Angela Merkel's Christian Democrats are debating a proposal for a minimum wage before a November congress, said Peter Altmaier, the party's chief parliamentary whip.
"It will be a good debate at the party congress and at the end will be a major step forward," Altmaier tweeted. "Evolution always works."
Unions and employers in Germany's leading industries have traditionally hammered out individual wage agreements.
Merkel's party has previously rejected the idea of a blanket minimum wage and rejection of such a policy is written into the coalition agreement signed by Merkel's conservative Christian Democratic Union and her pro-business coalition partners, the Free Democrats from 2009.
But pressure from within the party resulted in an agreement to propose legislation that would set a base wage for jobs that do not fall under an existing wage agreement.
"The CDU has previously believed that an industrywide agreement can be found," Karl-Josef Laumann, a CDU member who worked on the proposal, told WDR broadcaster on Sunday. "But where there is no such agreement, we can set a minimum wage."

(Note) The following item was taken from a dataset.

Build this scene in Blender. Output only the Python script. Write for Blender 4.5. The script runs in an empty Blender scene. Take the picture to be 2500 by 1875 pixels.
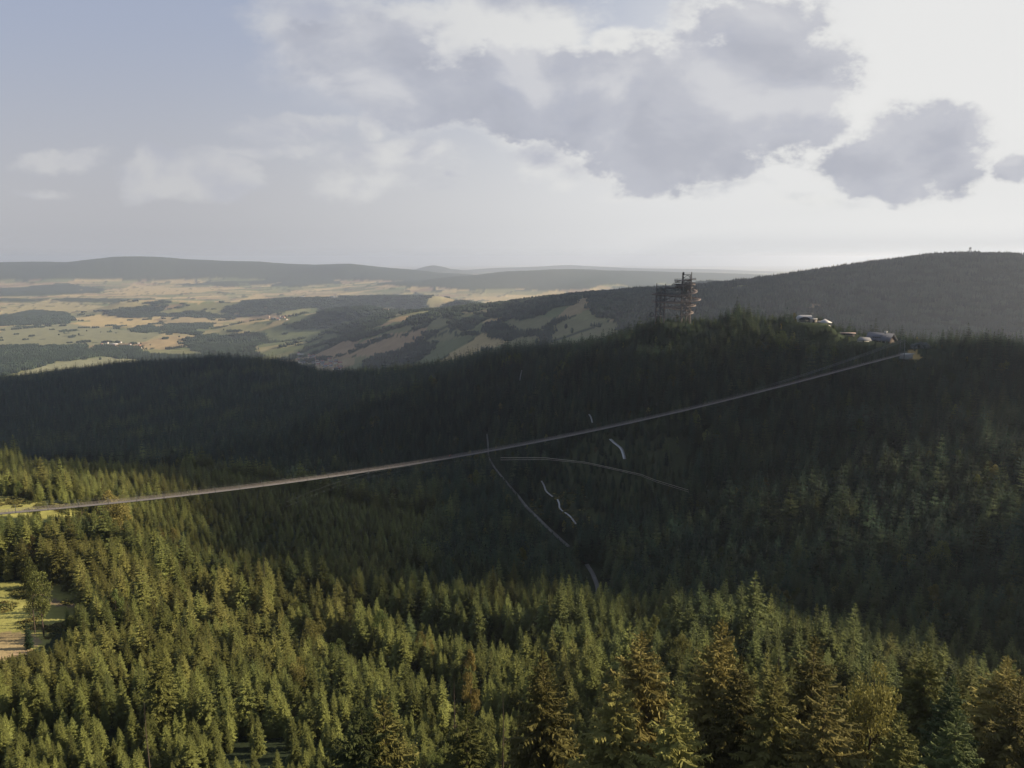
import bpy, bmesh, math, random
import numpy as np
from mathutils import Vector, Matrix
R = math.radians
rng = np.random.default_rng(7)
random.seed(7)
scene = bpy.context.scene
COL = scene.collection

# ------------------------------------------------------------------ camera
CZ = 700.0                       # eye height above the far valley datum
F, CX, CY, PITCH = 1925.0, 1250.0, 937.5, R(9.13)
cp, sp = math.cos(PITCH), math.sin(PITCH)
cd = bpy.data.cameras.new('camera')
cd.sensor_width = 36.0
cd.lens = 36.0 * F / 2500.0
cd.clip_start = 1.0
cd.clip_end = 200000.0
cam = bpy.data.objects.new('camera', cd)
COL.objects.link(cam)
cam.location = (0, 0, CZ)
cam.rotation_euler = (R(90) - PITCH, 0, 0)
scene.camera = cam

# ------------------------------------------------------------------ exposure, sun, render
HAZE, HAZE_G = 5.4e-5, 0.5
SUN_AZ, SUN_EL = 80.0, 23.0      # degrees right of the view, above the horizon
vs = scene.view_settings
vs.view_transform = 'Standard'; vs.look = 'None'; vs.gamma = 1; vs.exposure = 0.90
sl = bpy.data.lights.new('sun', 'SUN')
sl.energy = 5.0; sl.angle = R(0.5); sl.color = (1.0, 0.84, 0.62)
so = bpy.data.objects.new('sun', sl); COL.objects.link(so)
sdir = Vector((math.sin(R(SUN_AZ)) * math.cos(R(SUN_EL)), math.cos(R(SUN_AZ)) * math.cos(R(SUN_EL)), math.sin(R(SUN_EL))))
so.rotation_euler = sdir.to_track_quat('Z', 'Y').to_euler()
so.location = (0, 0, CZ + 500)
cy = scene.cycles
cy.max_bounces = 5; cy.diffuse_bounces = 2; cy.glossy_bounces = 2; cy.transmission_bounces = 3
cy.volume_bounces = 1; cy.transparent_max_bounces = 8
cy.use_denoising = True; cy.denoiser = 'OPENIMAGEDENOISE'; cy.denoising_prefilter = 'ACCURATE'; cy.denoising_input_passes = 'RGB_ALBEDO_NORMAL'
cy.use_adaptive_sampling = False

def pix_dir(u, v):
    X, Y = (u - CX) / F, (CY - v) / F
    return np.array([X, cp + Y * sp, -sp + Y * cp])
def P(u, v, y, dz=0.0):
    """world point (z relative to the eye) seen at photo pixel u,v at forward distance y"""
    d = pix_dir(u, v)
    return (d[0] / d[1] * y, y, d[2] / d[1] * y + dz)
def project(x, y, z):
    """z relative to the eye -> photo pixel"""
    cyy = y * cp - z * sp
    czz = y * sp + z * cp
    cyy = np.maximum(cyy, 1e-3)
    return CX + F * x / cyy, CY - F * czz / cyy

# ------------------------------------------------------------------ world: sky with clouds
class NT:
    def __init__(s, tree): s.t = tree; s.n = tree.nodes; s.l = tree.links
    def new(s, typ, **kw):
        n = s.n.new(typ)
        for k, v in kw.items(): setattr(n, k, v)
        return n
    def put(s, sock, v):
        if isinstance(v, bpy.types.NodeSocket): s.l.new(v, sock)
        elif v is not None: sock.default_value = v
    def m(s, op, a, b=None, c=None, clamp=False):
        n = s.new('ShaderNodeMath', operation=op, use_clamp=clamp)
        s.put(n.inputs[0], a)
        if b is not None: s.put(n.inputs[1], b)
        if c is not None: s.put(n.inputs[2], c)
        return n.outputs[0]
    def vm(s, op, a, b=None, out=0):
        n = s.new('ShaderNodeVectorMath', operation=op)
        s.put(n.inputs[0], a)
        if b is not None: s.put(n.inputs[1], b)
        return n.outputs[out]
    def sstep(s, x, a, b):
        n = s.new('ShaderNodeMapRange', interpolation_type='SMOOTHSTEP')
        s.put(n.inputs[0], x); s.put(n.inputs[1], a); s.put(n.inputs[2], b)
        n.inputs[3].default_value = 0; n.inputs[4].default_value = 1
        return n.outputs[0]
    def noise(s, vec, scale, det=6, rough=0.55, col=False, dist=0.0):
        n = s.new('ShaderNodeTexNoise'); s.put(n.inputs['Vector'], vec)
        n.inputs['Scale'].default_value = scale; n.inputs['Detail'].default_value = det
        n.inputs['Roughness'].default_value = rough; n.inputs['Distortion'].default_value = dist
        return n.outputs[1 if col else 0]
    def mix(s, f, a, b, mode='MIX'):
        n = s.new('ShaderNodeMix', data_type='RGBA', blend_type=mode)
        s.put(n.inputs[0], f); s.put(n.inputs[6], a); s.put(n.inputs[7], b)
        return n.outputs[2]

def srgb(r, g, b):
    f = lambda c: ((c / 255 + 0.055) / 1.055) ** 2.4 if c > 10 else c / 255 / 12.92
    return (f(r), f(g), f(b), 1)

def sky_xy(U, V):                 # pixel of the 2212-wide preview -> tangent-plane sky coordinate
    d = pix_dir(U * 1.1302, V * 1.1302)
    return d[0] / d[1], d[2] / d[1]

world = bpy.data.worlds.new('World'); scene.world = world; world.use_nodes = True
W = NT(world.node_tree); W.n.clear()
geo = W.new('ShaderNodeTexCoord').outputs['Generated']
sep = W.new('ShaderNodeSeparateXYZ'); W.l.new(geo, sep.inputs[0])
dx, dy, dz_ = sep.outputs
dyc = W.m('MAXIMUM', dy, 0.12)
sx = W.m('DIVIDE', dx, dyc); sz = W.m('DIVIDE', dz_, dyc)
cmb = W.new('ShaderNodeCombineXYZ'); W.l.new(sx, cmb.inputs[0]); W.l.new(sz, cmb.inputs[1])
pos = cmb.outputs[0]
stretch = W.vm('MULTIPLY', pos, (1.0, 1.55, 1.0))
warpn = W.noise(stretch, 5.0, 5, 0.6, col=True)
warp = W.vm('MULTIPLY', W.vm('SUBTRACT', warpn, (0.5, 0.5, 0.5)), (0.13, 0.09, 0))
wp = W.vm('ADD', pos, warp)
n1 = W.m('SUBTRACT', W.noise(stretch, 9.0, 10, 0.62), 0.5)
n2 = W.m('SUBTRACT', W.noise(W.vm('ADD', stretch, (3.1, 7.7, 0)), 26.0, 8, 0.62), 0.5)
m1a = W.noise(W.vm('ADD', stretch, (5.0, 1.0, 0)), 6.5, 5, 0.5, dist=0.4)
m1b = W.noise(W.vm('ADD', stretch, (5.035, 1.05, 0)), 6.5, 5, 0.5, dist=0.4)
relief = W.m('MULTIPLY', W.m('SUBTRACT', m1a, m1b), 2.6)
n3 = W.m('SUBTRACT', W.noise(W.vm('ADD', pos, (9.1, 2.2, 0)), 3.2, 5, 0.55), 0.5)

def blobs(lst, vec, k=0.12):
    acc = None
    for (U, V, ru, rv, a) in lst:
        bx_, bz_ = sky_xy(U, V)
        rx, rz = ru * 1.1302 / F, rv * 1.1302 / F
        q = W.vm('MULTIPLY', W.vm('SUBTRACT', vec, (bx_, bz_, 0)), (1 / rx, 1 / rz, 0))
        e = W.m('SUBTRACT', a, W.vm('LENGTH', q, out=1))
        acc = e if acc is None else W.m('SMOOTH_MAX', acc, e, k)
    return acc

grey = [  # thick clouds seen from their shaded side
    (760, 140, 190, 105, 1.15), (900, 210, 190, 75, 1.15), (1080, 200, 160, 100, 1.15), (680, 80, 110, 70, 1.0),
    (1150, 270, 150, 60, 1.05), (1230, 190, 190, 90, 1.1), (1330, 270, 200, 90, 1.1), (1430, 240, 240, 130, 1.2), (1450, 340, 160, 85, 1.0),
    (1620, 180, 220, 130, 1.25), (1640, 70, 140, 95, 1.15), (1600, 270, 180, 80, 1.15), (1730, 270, 110, 70, .8), (1700, 90, 90, 60, .8),
    (1370, 350, 110, 60, 1.1), (1500, 360, 150, 50, 1.05), (1860, 350, 125, 60, 1.05), (1990, 320, 150, 90, 1.1), (1900, 385, 135, 45, 1.05),
    (2060, 370, 80, 55, .9), (2200, 370, 60, 35, .9), (2010, 270, 60, 45, .8)]
white = [  # sunlit, thin or bright clouds
    (700, 30, 210, 70, 1.0), (860, 70, 150, 90, .9), (1000, 90, 130, 110, 1.0), (1150, 60, 170, 90, 1.0), (1310, 85, 90, 35, 1.0), (1060, 0, 180, 60, 1.0),
    (1510, 30, 60, 60, 1.0), (1210, 340, 110, 70, .9), (1320, 370, 80, 50, .9), (1560, 395, 160, 45, .7), (350, 376, 66, 36, 1.7),
    (455, 380, 72, 36, 1.7), (1335, 205, 34, 40, 1.2), (1400, 92, 60, 30, 1.1), (560, 385, 60, 26, .8), (640, 285, 210, 30, .8), (560, 325, 360, 26, .6), (120, 345, 160, 26, .7), (60, 395, 130, 20, .5), (800, 400, 300, 50, .6),
    (790, 290, 60, 45, .85), (860, 345, 200, 60, .75), (960, 378, 60, 15, .6), (1750, 440, 180, 40, .6)]
gD = W.m('ADD', blobs(grey, wp), W.m('ADD', W.m('MULTIPLY', n1, 0.74), W.m('MULTIPLY', n2, 0.40)))
wD = W.m('ADD', blobs(white, wp), W.m('ADD', W.m('MULTIPLY', n1, 1.1), W.m('MULTIPLY', n2, 0.55)))

nish = W.new('ShaderNodeTexSky', sky_type='NISHITA')
nish.sun_disc = False
nish.sun_elevation = R(SUN_EL); nish.sun_rotation = R(SUN_AZ)
nish.altitude = 1100; nish.air_density = 1.0; nish.dust_density = 1.2; nish.ozone_density = 1.0
nsc = W.vm('SCALE', nish.outputs[0]); nsc_n = nsc.node; nsc_n.inputs['Scale'].default_value = 0.085
nb = W.mix(0.90, nsc, srgb(166, 175, 196))           # a thin milky veil over the clear sky
# milky air: paler towards the horizon and towards the sun
gx = W.sstep(sx, -0.50, 0.36)
low = W.sstep(sz, 0.34, 0.02)
hor = W.mix(gx, srgb(184, 184, 187), srgb(229, 229, 228))
base = W.mix(W.m('MULTIPLY', low, 0.95), nb, hor)
gl = W.vm('LENGTH', W.vm('MULTIPLY', W.vm('SUBTRACT', wp, (0.78, 0.20, 0)), (1.0, 1.1, 0)), out=1)
glow = W.m('MULTIPLY', W.sstep(gl, 0.86, 0.34), 0.98)
base = W.mix(glow, base, srgb(229, 229, 228))
# white clouds
wa = W.m('MULTIPLY', W.sstep(wD, -0.08, 0.50), W.m('ADD', 0.62, W.m('MULTIPLY', W.sstep(sx, -0.35, 0.0), 0.30)))
wcol = W.mix(W.sstep(sx, -0.5, 0.30), srgb(206, 206, 207), srgb(229, 229, 227))
wsh = W.mix(W.sstep(W.m('ADD', relief, W.m('MULTIPLY', n1, 0.6)), -0.5, 0.25), srgb(180, 183, 194), wcol)
c1 = W.mix(wa, base, wsh)
# grey clouds, bright where thin, soft towards the left
soft = W.m('ADD', W.m('MULTIPLY', W.sstep(sx, 0.1, -0.3), 0.35), 0.24)
gr = W.new('ShaderNodeMapRange', interpolation_type='SMOOTHSTEP'); W.l.new(gD, gr.inputs[0]); gr.inputs[1].default_value = -0.06; W.l.new(soft, gr.inputs[2])
ga = W.m('MULTIPLY', gr.outputs[0], 0.97)
gcol = W.mix(W.sstep(sx, -0.35, 0.40), srgb(174, 178, 190), srgb(189, 191, 199))
gcol = W.mix(W.m('MULTIPLY', W.sstep(W.m('ADD', W.m('MULTIPLY', n3, 1.2), W.m('MULTIPLY', n1, 1.1)), -0.05, 0.50), 0.65), gcol, srgb(206, 207, 211))
gcol = W.mix(W.m('MULTIPLY', W.sstep(W.m('ADD', n3, W.m('MULTIPLY', n2, 0.5)), 0.0, -0.32), 0.6), gcol, srgb(168, 173, 189))
rim = W.mix(W.sstep(sx, -0.35, 0.1), srgb(190, 192, 200), srgb(224, 224, 223))
gcol = W.mix(W.m('MULTIPLY', W.sstep(relief, 0.0, 0.5), 0.6), gcol, srgb(216, 216, 218))
gcol = W.mix(W.m('MULTIPLY', W.sstep(relief, 0.0, -0.5), 0.5), gcol, srgb(163, 167, 179))
gsh = W.mix(W.sstep(W.m('ADD', gD, W.m('MULTIPLY', n2, 0.9)), 0.02, 0.40), rim, gcol)
c2 = W.mix(ga, c1, gsh)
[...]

Labor Minister Ursula von der Leyen told the Sueddeutsche Zeitung "it is no longer a question of whether we will have a minimum wage, but how we will agree to the right amount."
The proposal says the minimum wage could be based on the current lowest hourly pay for temporary workers -- euro6.89 ($9.76) per hour in the east and euro7.79 ($11.03) in the west.
Unions and the opposition, who have long called for Germany to adopt a minimum wage, welcomed the news.
"A minimum wage creates jobs," said Michael Sommer, head of the federal union lobby DGB, told ZDF broadcaster.